▶ **GIVEN MATERIAL**
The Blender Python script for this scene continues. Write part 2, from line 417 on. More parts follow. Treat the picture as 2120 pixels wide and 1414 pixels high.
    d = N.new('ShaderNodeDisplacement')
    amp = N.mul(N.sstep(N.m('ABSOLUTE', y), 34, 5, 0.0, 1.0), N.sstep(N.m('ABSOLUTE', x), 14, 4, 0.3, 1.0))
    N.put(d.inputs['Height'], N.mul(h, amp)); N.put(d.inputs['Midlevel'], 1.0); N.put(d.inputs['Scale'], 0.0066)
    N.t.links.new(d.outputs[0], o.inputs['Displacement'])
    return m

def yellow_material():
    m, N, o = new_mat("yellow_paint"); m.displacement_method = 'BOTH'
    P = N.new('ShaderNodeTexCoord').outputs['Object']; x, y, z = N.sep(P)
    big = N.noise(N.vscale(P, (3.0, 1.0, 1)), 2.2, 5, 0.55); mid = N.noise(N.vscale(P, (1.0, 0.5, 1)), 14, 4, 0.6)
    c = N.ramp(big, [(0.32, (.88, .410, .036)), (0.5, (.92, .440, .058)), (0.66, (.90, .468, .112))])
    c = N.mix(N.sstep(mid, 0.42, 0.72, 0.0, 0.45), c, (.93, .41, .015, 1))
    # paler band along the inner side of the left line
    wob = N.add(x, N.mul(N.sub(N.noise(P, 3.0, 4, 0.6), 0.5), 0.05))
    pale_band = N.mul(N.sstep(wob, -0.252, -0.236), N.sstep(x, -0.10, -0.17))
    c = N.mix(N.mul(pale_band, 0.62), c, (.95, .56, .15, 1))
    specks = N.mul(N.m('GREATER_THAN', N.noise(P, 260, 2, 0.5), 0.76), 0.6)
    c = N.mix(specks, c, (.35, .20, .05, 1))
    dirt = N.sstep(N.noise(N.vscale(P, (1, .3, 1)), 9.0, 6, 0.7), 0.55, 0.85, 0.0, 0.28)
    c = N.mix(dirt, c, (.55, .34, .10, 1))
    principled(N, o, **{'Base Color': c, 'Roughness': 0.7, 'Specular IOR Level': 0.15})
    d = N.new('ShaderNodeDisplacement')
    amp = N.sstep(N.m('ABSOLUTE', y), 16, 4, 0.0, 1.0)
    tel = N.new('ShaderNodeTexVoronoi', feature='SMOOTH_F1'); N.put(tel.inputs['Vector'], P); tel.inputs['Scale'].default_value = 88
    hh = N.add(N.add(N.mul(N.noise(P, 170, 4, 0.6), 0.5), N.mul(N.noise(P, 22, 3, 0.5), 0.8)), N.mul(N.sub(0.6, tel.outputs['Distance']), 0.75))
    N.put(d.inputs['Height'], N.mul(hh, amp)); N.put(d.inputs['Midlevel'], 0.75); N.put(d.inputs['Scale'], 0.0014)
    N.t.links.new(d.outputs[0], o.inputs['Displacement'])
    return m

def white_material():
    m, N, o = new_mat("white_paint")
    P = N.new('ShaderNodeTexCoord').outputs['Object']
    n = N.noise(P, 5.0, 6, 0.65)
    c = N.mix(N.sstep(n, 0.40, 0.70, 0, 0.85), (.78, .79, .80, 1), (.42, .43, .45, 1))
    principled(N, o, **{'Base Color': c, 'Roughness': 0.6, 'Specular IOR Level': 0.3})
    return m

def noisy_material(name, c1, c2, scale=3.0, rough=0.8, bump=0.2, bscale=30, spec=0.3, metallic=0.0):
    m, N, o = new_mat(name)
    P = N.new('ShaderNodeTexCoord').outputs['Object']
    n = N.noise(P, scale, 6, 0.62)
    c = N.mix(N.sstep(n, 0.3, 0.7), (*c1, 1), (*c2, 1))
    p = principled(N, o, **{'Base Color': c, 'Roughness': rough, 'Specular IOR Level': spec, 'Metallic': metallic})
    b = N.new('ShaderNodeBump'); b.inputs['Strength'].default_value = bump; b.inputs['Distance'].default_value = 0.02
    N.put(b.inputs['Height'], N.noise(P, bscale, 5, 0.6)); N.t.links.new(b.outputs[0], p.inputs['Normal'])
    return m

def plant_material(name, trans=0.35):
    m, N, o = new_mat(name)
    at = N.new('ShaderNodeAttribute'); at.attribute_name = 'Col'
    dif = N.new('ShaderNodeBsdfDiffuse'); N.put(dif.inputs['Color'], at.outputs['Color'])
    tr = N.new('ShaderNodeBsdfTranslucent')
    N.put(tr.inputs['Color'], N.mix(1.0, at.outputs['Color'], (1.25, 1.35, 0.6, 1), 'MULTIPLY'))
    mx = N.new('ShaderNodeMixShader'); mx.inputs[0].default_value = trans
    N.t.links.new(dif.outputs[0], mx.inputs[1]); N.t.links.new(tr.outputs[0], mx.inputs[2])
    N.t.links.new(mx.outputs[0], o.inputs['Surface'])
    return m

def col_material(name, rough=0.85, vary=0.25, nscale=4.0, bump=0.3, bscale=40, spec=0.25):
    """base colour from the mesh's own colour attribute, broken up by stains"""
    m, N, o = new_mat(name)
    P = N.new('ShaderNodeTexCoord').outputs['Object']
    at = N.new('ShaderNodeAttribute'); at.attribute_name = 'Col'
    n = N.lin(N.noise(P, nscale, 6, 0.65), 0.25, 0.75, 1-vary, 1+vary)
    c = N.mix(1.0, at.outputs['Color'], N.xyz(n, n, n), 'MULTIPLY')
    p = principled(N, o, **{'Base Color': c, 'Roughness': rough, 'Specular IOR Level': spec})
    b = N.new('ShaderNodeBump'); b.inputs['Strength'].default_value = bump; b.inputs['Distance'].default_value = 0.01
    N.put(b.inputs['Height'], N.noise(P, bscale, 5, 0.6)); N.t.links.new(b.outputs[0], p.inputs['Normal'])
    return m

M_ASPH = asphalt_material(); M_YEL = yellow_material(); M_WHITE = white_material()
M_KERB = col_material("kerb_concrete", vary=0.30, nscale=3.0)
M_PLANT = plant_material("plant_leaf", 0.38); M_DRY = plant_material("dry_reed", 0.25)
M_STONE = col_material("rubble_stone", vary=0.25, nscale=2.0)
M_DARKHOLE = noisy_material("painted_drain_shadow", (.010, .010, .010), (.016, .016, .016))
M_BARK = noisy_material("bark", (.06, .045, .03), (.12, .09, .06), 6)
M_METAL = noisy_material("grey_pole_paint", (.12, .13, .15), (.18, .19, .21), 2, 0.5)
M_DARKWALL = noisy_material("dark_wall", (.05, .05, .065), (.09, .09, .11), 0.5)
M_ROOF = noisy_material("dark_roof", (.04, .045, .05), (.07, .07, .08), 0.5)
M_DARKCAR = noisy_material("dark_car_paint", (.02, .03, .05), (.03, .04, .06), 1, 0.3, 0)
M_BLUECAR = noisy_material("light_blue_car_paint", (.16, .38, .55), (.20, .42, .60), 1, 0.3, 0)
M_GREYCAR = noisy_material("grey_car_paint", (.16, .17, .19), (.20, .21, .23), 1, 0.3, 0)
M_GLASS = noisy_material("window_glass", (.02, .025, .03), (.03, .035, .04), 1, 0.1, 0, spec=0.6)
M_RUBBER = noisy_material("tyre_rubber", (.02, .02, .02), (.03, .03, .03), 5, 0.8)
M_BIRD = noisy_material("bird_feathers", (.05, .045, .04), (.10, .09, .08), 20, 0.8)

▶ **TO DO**
Extract the whole listing, character for character.

▶ **RESULT**
The Blender Python script for this scene continues. Write part 2, from line 417 on. More parts follow. Treat the picture as 2120 pixels wide and 1414 pixels high.
    d = N.new('ShaderNodeDisplacement')
    amp = N.mul(N.sstep(N.m('ABSOLUTE', y), 34, 5, 0.0, 1.0), N.sstep(N.m('ABSOLUTE', x), 14, 4, 0.3, 1.0))
    N.put(d.inputs['Height'], N.mul(h, amp)); N.put(d.inputs['Midlevel'], 1.0); N.put(d.inputs['Scale'], 0.0066)
    N.t.links.new(d.outputs[0], o.inputs['Displacement'])
    return m

def yellow_material():
    m, N, o = new_mat("yellow_paint"); m.displacement_method = 'BOTH'
    P = N.new('ShaderNodeTexCoord').outputs['Object']; x, y, z = N.sep(P)
    big = N.noise(N.vscale(P, (3.0, 1.0, 1)), 2.2, 5, 0.55); mid = N.noise(N.vscale(P, (1.0, 0.5, 1)), 14, 4, 0.6)
    c = N.ramp(big, [(0.32, (.88, .410, .036)), (0.5, (.92, .440, .058)), (0.66, (.90, .468, .112))])
    c = N.mix(N.sstep(mid, 0.42, 0.72, 0.0, 0.45), c, (.93, .41, .015, 1))
    # paler band along the inner side of the left line
    wob = N.add(x, N.mul(N.sub(N.noise(P, 3.0, 4, 0.6), 0.5), 0.05))
    pale_band = N.mul(N.sstep(wob, -0.252, -0.236), N.sstep(x, -0.10, -0.17))
    c = N.mix(N.mul(pale_band, 0.62), c, (.95, .56, .15, 1))
    specks = N.mul(N.m('GREATER_THAN', N.noise(P, 260, 2, 0.5), 0.76), 0.6)
    c = N.mix(specks, c, (.35, .20, .05, 1))
    dirt = N.sstep(N.noise(N.vscale(P, (1, .3, 1)), 9.0, 6, 0.7), 0.55, 0.85, 0.0, 0.28)
    c = N.mix(dirt, c, (.55, .34, .10, 1))
    principled(N, o, **{'Base Color': c, 'Roughness': 0.7, 'Specular IOR Level': 0.15})
    d = N.new('ShaderNodeDisplacement')
    amp = N.sstep(N.m('ABSOLUTE', y), 16, 4, 0.0, 1.0)
    tel = N.new('ShaderNodeTexVoronoi', feature='SMOOTH_F1'); N.put(tel.inputs['Vector'], P); tel.inputs['Scale'].default_value = 88
    hh = N.add(N.add(N.mul(N.noise(P, 170, 4, 0.6), 0.5), N.mul(N.noise(P, 22, 3, 0.5), 0.8)), N.mul(N.sub(0.6, tel.outputs['Distance']), 0.75))
    N.put(d.inputs['Height'], N.mul(hh, amp)); N.put(d.inputs['Midlevel'], 0.75); N.put(d.inputs['Scale'], 0.0014)
    N.t.links.new(d.outputs[0], o.inputs['Displacement'])
    return m

def white_material():
    m, N, o = new_mat("white_paint")
    P = N.new('ShaderNodeTexCoord').outputs['Object']
    n = N.noise(P, 5.0, 6, 0.65)
    c = N.mix(N.sstep(n, 0.40, 0.70, 0, 0.85), (.78, .79, .80, 1), (.42, .43, .45, 1))
    principled(N, o, **{'Base Color': c, 'Roughness': 0.6, 'Specular IOR Level': 0.3})
    return m

def noisy_material(name, c1, c2, scale=3.0, rough=0.8, bump=0.2, bscale=30, spec=0.3, metallic=0.0):
    m, N, o = new_mat(name)
    P = N.new('ShaderNodeTexCoord').outputs['Object']
    n = N.noise(P, scale, 6, 0.62)
    c = N.mix(N.sstep(n, 0.3, 0.7), (*c1, 1), (*c2, 1))
    p = principled(N, o, **{'Base Color': c, 'Roughness': rough, 'Specular IOR Level': spec, 'Metallic': metallic})
    b = N.new('ShaderNodeBump'); b.inputs['Strength'].default_value = bump; b.inputs['Distance'].default_value = 0.02
    N.put(b.inputs['Height'], N.noise(P, bscale, 5, 0.6)); N.t.links.new(b.outputs[0], p.inputs['Normal'])
    return m

def plant_material(name, trans=0.35):
    m, N, o = new_mat(name)
    at = N.new('ShaderNodeAttribute'); at.attribute_name = 'Col'
    dif = N.new('ShaderNodeBsdfDiffuse'); N.put(dif.inputs['Color'], at.outputs['Color'])
    tr = N.new('ShaderNodeBsdfTranslucent')
    N.put(tr.inputs['Color'], N.mix(1.0, at.outputs['Color'], (1.25, 1.35, 0.6, 1), 'MULTIPLY'))
    mx = N.new('ShaderNodeMixShader'); mx.inputs[0].default_value = trans
    N.t.links.new(dif.outputs[0], mx.inputs[1]); N.t.links.new(tr.outputs[0], mx.inputs[2])
    N.t.links.new(mx.outputs[0], o.inputs['Surface'])
    return m

def col_material(name, rough=0.85, vary=0.25, nscale=4.0, bump=0.3, bscale=40, spec=0.25):
    """base colour from the mesh's own colour attribute, broken up by stains"""
    m, N, o = new_mat(name)
    P = N.new('ShaderNodeTexCoord').outputs['Object']
    at = N.new('ShaderNodeAttribute'); at.attribute_name = 'Col'
    n = N.lin(N.noise(P, nscale, 6, 0.65), 0.25, 0.75, 1-vary, 1+vary)
    c = N.mix(1.0, at.outputs['Color'], N.xyz(n, n, n), 'MULTIPLY')
    p = principled(N, o, **{'Base Color': c, 'Roughness': rough, 'Specular IOR Level': spec})
    b = N.new('ShaderNodeBump'); b.inputs['Strength'].default_value = bump; b.inputs['Distance'].default_value = 0.01
    N.put(b.inputs['Height'], N.noise(P, bscale, 5, 0.6)); N.t.links.new(b.outputs[0], p.inputs['Normal'])
    return m

M_ASPH = asphalt_material(); M_YEL = yellow_material(); M_WHITE = white_material()
M_KERB = col_material("kerb_concrete", vary=0.30, nscale=3.0)
M_PLANT = plant_material("plant_leaf", 0.38); M_DRY = plant_material("dry_reed", 0.25)
M_STONE = col_material("rubble_stone", vary=0.25, nscale=2.0)
M_DARKHOLE = noisy_material("painted_drain_shadow", (.010, .010, .010), (.016, .016, .016))
M_BARK = noisy_material("bark", (.06, .045, .03), (.12, .09, .06), 6)
M_METAL = noisy_material("grey_pole_paint", (.12, .13, .15), (.18, .19, .21), 2, 0.5)
M_DARKWALL = noisy_material("dark_wall", (.05, .05, .065), (.09, .09, .11), 0.5)
M_ROOF = noisy_material("dark_roof", (.04, .045, .05), (.07, .07, .08), 0.5)
M_DARKCAR = noisy_material("dark_car_paint", (.02, .03, .05), (.03, .04, .06), 1, 0.3, 0)
M_BLUECAR = noisy_material("light_blue_car_paint", (.16, .38, .55), (.20, .42, .60), 1, 0.3, 0)
M_GREYCAR = noisy_material("grey_car_paint", (.16, .17, .19), (.20, .21, .23), 1, 0.3, 0)
M_GLASS = noisy_material("window_glass", (.02, .025, .03), (.03, .035, .04), 1, 0.1, 0, spec=0.6)
M_RUBBER = noisy_material("tyre_rubber", (.02, .02, .02), (.03, .03, .03), 5, 0.8)
M_BIRD = noisy_material("bird_feathers", (.05, .045, .04), (.10, .09, .08), 20, 0.8)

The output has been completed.